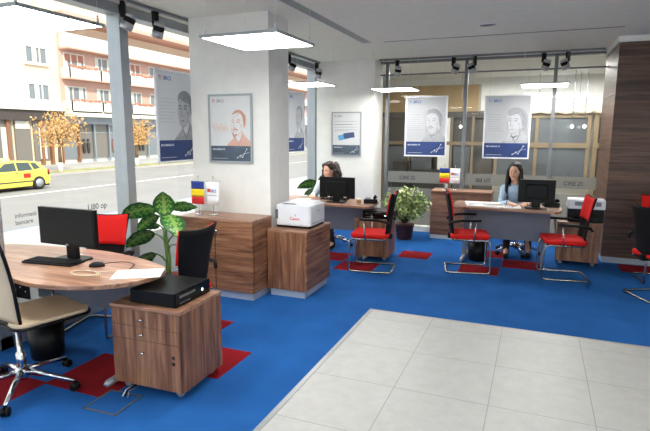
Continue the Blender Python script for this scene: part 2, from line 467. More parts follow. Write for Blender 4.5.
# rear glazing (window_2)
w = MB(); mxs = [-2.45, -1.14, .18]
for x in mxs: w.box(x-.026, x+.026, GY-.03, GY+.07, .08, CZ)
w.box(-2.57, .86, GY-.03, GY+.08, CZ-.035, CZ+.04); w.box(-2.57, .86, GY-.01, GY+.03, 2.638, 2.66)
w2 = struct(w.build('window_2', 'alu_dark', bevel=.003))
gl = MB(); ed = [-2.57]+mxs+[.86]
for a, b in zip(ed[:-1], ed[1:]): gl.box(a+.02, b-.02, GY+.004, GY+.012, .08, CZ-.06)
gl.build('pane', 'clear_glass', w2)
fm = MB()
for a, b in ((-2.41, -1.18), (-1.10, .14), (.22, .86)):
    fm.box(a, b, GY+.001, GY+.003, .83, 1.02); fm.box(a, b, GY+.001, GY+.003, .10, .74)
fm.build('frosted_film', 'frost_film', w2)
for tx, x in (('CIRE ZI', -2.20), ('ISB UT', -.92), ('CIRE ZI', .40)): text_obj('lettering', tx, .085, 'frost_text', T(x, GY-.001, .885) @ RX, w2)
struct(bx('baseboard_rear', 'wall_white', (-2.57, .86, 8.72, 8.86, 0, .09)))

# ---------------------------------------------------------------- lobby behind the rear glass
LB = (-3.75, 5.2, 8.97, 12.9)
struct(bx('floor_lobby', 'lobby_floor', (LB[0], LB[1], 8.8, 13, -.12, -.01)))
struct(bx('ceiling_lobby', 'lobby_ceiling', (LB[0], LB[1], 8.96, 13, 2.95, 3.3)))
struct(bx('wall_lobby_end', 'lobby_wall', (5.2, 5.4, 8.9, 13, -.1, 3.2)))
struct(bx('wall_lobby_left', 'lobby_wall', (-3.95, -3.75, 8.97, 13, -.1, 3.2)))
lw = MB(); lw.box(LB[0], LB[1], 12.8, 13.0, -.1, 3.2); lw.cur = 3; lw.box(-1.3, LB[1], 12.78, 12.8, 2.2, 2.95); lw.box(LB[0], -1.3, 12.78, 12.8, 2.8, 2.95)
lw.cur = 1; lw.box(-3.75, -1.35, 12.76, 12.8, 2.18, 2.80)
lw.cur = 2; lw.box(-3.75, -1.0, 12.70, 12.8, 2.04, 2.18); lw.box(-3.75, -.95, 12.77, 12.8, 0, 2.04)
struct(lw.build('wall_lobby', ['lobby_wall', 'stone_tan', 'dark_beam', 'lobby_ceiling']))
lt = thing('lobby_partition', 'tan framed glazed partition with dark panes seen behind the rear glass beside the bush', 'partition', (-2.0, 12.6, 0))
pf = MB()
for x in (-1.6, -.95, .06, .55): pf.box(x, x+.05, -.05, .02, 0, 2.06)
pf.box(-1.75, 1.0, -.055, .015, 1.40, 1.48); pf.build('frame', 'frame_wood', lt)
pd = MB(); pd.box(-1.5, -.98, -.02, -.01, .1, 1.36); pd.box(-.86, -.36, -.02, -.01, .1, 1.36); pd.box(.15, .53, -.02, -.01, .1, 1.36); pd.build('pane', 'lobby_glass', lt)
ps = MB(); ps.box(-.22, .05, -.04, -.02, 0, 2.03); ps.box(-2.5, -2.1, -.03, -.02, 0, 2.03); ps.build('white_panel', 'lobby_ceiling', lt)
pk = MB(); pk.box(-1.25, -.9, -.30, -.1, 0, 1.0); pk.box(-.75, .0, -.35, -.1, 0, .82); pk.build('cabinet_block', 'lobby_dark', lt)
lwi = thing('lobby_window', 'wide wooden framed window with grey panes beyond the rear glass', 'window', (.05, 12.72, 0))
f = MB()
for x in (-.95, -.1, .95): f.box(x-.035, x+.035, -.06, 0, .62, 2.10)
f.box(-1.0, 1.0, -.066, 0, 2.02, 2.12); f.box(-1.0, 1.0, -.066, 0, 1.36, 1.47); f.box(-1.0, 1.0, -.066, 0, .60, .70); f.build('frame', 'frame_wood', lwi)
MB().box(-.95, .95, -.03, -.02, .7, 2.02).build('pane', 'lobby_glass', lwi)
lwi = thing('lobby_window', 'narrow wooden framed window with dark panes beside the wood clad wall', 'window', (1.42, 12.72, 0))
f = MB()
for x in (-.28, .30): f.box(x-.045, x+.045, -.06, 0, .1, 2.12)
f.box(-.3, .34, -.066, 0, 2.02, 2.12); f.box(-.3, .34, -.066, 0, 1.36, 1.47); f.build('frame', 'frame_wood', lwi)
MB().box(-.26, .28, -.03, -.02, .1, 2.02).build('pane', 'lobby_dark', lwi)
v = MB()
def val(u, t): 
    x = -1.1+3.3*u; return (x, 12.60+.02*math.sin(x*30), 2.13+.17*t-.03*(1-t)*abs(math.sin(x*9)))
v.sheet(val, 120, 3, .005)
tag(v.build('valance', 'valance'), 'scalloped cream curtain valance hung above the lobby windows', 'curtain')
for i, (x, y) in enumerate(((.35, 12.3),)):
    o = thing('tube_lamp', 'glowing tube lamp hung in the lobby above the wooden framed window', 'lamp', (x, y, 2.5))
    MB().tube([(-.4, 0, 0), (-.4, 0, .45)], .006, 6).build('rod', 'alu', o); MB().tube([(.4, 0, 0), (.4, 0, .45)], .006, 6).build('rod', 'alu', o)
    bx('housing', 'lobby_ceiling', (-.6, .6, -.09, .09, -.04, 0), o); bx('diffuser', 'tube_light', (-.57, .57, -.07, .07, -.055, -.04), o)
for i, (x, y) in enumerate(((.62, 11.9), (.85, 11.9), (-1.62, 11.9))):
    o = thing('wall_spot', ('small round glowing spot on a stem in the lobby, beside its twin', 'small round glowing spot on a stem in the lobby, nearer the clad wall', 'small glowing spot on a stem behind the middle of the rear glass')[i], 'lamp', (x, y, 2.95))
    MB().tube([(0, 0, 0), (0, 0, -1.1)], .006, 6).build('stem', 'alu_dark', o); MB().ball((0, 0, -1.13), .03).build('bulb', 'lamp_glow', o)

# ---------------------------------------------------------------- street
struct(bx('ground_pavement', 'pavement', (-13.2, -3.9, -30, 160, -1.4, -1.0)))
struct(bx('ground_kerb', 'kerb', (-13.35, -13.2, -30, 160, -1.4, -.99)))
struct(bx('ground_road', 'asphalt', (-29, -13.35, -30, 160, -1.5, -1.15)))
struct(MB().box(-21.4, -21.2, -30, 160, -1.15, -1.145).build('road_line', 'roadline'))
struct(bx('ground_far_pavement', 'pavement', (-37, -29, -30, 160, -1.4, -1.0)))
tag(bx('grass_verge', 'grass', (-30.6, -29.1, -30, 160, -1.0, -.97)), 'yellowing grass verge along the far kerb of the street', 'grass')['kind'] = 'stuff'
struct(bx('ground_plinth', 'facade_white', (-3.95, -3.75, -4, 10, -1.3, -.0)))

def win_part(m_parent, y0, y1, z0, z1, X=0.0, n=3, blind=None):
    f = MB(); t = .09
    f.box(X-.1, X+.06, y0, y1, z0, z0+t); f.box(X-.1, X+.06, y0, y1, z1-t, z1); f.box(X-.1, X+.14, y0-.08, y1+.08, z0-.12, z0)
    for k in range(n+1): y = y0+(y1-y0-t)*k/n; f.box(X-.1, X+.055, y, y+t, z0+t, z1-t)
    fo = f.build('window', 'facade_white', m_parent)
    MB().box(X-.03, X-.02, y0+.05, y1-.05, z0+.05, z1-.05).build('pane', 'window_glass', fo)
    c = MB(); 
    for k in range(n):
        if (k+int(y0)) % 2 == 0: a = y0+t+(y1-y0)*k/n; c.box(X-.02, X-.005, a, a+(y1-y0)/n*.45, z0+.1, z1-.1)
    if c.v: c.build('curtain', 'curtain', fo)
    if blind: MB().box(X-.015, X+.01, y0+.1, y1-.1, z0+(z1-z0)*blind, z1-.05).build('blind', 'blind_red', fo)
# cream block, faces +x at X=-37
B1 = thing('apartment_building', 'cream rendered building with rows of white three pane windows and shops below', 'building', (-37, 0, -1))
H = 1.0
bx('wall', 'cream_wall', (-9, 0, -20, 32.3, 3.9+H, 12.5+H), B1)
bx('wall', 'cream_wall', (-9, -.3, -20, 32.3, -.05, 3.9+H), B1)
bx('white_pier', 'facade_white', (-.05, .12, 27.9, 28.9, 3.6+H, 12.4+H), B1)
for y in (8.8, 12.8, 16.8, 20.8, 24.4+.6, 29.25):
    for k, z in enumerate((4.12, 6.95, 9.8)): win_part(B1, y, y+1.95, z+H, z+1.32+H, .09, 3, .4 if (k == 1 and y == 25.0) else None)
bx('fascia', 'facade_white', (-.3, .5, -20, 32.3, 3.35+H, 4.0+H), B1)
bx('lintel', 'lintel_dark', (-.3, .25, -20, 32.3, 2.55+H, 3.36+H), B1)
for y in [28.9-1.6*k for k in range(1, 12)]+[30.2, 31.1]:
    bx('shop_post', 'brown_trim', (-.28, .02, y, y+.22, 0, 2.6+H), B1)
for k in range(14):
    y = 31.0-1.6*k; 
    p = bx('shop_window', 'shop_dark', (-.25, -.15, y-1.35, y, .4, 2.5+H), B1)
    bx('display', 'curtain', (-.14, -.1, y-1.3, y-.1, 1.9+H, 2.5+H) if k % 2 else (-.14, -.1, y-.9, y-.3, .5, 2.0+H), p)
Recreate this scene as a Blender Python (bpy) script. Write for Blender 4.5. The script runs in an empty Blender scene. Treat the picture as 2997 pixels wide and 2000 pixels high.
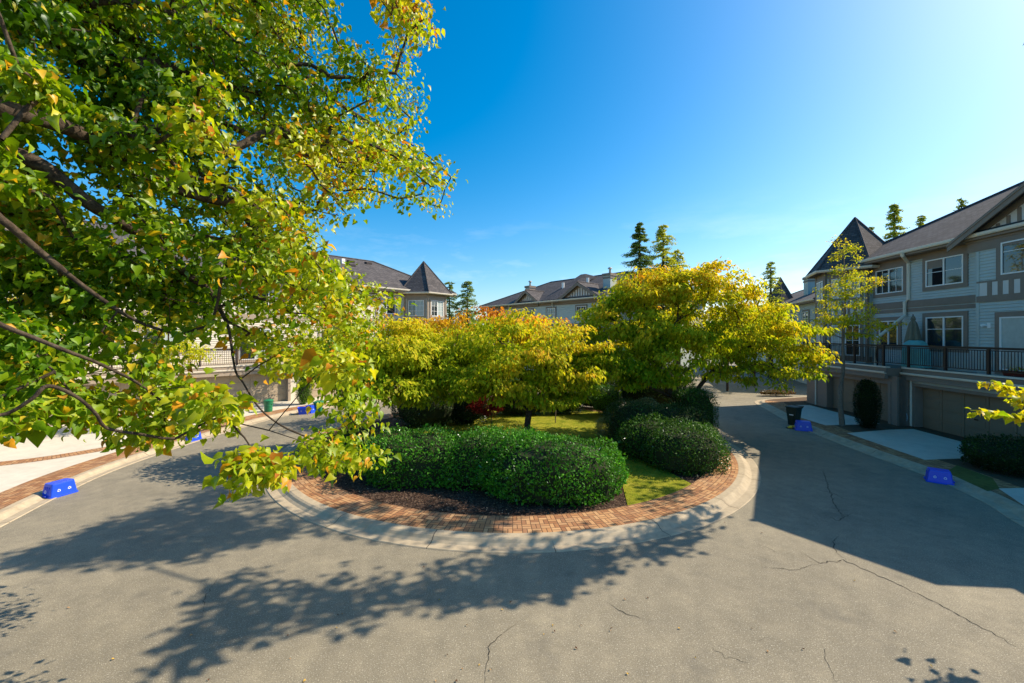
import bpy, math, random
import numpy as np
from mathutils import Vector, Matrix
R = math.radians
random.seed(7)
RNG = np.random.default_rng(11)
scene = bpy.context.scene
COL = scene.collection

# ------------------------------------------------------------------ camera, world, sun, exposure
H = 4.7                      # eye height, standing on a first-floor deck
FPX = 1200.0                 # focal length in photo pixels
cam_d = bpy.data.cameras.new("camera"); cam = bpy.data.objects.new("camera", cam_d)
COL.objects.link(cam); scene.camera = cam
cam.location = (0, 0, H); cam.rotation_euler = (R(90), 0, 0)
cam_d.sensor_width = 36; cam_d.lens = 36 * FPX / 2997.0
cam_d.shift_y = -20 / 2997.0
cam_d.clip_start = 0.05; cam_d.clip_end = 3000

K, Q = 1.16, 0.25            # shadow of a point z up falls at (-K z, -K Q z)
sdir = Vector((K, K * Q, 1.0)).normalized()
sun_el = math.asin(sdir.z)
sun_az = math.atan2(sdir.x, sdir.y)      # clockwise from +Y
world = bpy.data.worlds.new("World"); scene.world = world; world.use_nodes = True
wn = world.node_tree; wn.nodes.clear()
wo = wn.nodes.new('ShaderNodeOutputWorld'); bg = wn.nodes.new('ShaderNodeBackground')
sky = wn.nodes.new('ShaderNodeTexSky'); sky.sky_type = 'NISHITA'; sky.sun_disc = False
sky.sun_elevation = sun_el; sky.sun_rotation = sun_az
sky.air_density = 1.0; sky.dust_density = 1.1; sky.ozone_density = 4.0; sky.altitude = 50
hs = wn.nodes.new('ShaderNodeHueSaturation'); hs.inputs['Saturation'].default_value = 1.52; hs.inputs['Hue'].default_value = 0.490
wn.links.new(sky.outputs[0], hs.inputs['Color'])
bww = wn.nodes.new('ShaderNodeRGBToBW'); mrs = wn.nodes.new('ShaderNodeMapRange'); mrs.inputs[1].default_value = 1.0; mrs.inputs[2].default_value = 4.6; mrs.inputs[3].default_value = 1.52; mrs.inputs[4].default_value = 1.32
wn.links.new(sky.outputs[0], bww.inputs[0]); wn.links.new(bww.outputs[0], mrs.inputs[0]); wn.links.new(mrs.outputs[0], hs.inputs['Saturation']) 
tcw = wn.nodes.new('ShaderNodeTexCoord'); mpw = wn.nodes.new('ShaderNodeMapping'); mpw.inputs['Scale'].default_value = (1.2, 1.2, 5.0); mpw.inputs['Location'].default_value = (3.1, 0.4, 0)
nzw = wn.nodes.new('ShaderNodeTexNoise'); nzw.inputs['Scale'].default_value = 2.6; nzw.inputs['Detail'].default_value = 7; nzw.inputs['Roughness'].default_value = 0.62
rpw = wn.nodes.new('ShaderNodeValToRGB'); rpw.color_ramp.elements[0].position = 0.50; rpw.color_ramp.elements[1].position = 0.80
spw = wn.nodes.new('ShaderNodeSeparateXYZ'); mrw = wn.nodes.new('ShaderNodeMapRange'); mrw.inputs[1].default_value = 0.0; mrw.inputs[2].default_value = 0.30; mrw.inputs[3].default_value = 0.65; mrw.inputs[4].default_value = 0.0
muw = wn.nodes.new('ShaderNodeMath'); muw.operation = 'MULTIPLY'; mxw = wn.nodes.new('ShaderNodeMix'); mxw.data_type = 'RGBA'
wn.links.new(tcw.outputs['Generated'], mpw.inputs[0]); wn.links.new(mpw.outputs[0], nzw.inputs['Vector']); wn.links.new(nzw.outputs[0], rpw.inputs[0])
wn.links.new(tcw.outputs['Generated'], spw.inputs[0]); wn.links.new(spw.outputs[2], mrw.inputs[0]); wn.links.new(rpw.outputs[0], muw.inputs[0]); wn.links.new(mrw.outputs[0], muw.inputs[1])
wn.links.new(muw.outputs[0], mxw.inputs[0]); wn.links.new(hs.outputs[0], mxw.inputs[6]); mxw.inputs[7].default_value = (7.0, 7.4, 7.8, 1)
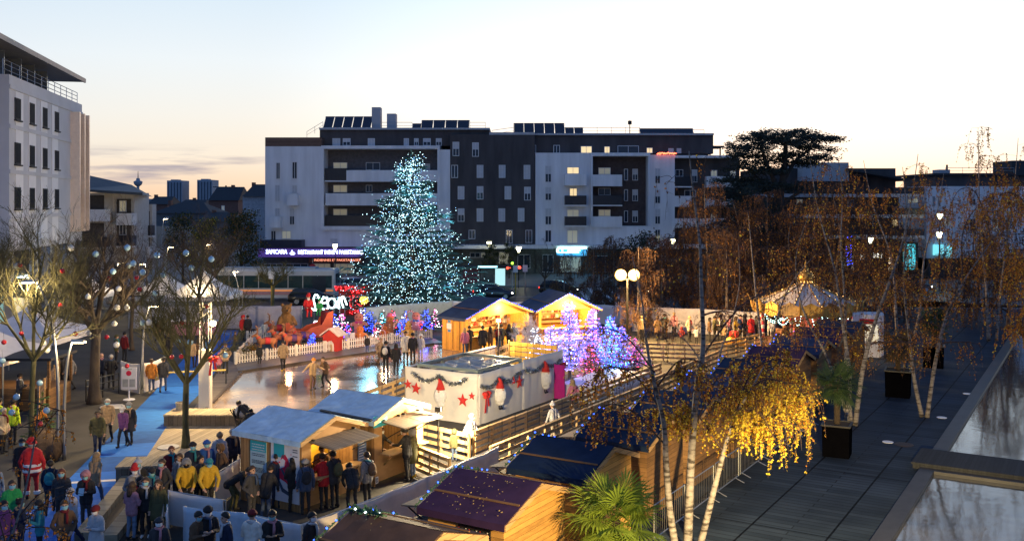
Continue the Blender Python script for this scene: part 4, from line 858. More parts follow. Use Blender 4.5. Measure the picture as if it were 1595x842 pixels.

> [Your goal] Determine the number of lines in the listing that contain the string "follow". Write that number and nothing else.

> [Response to this task] 2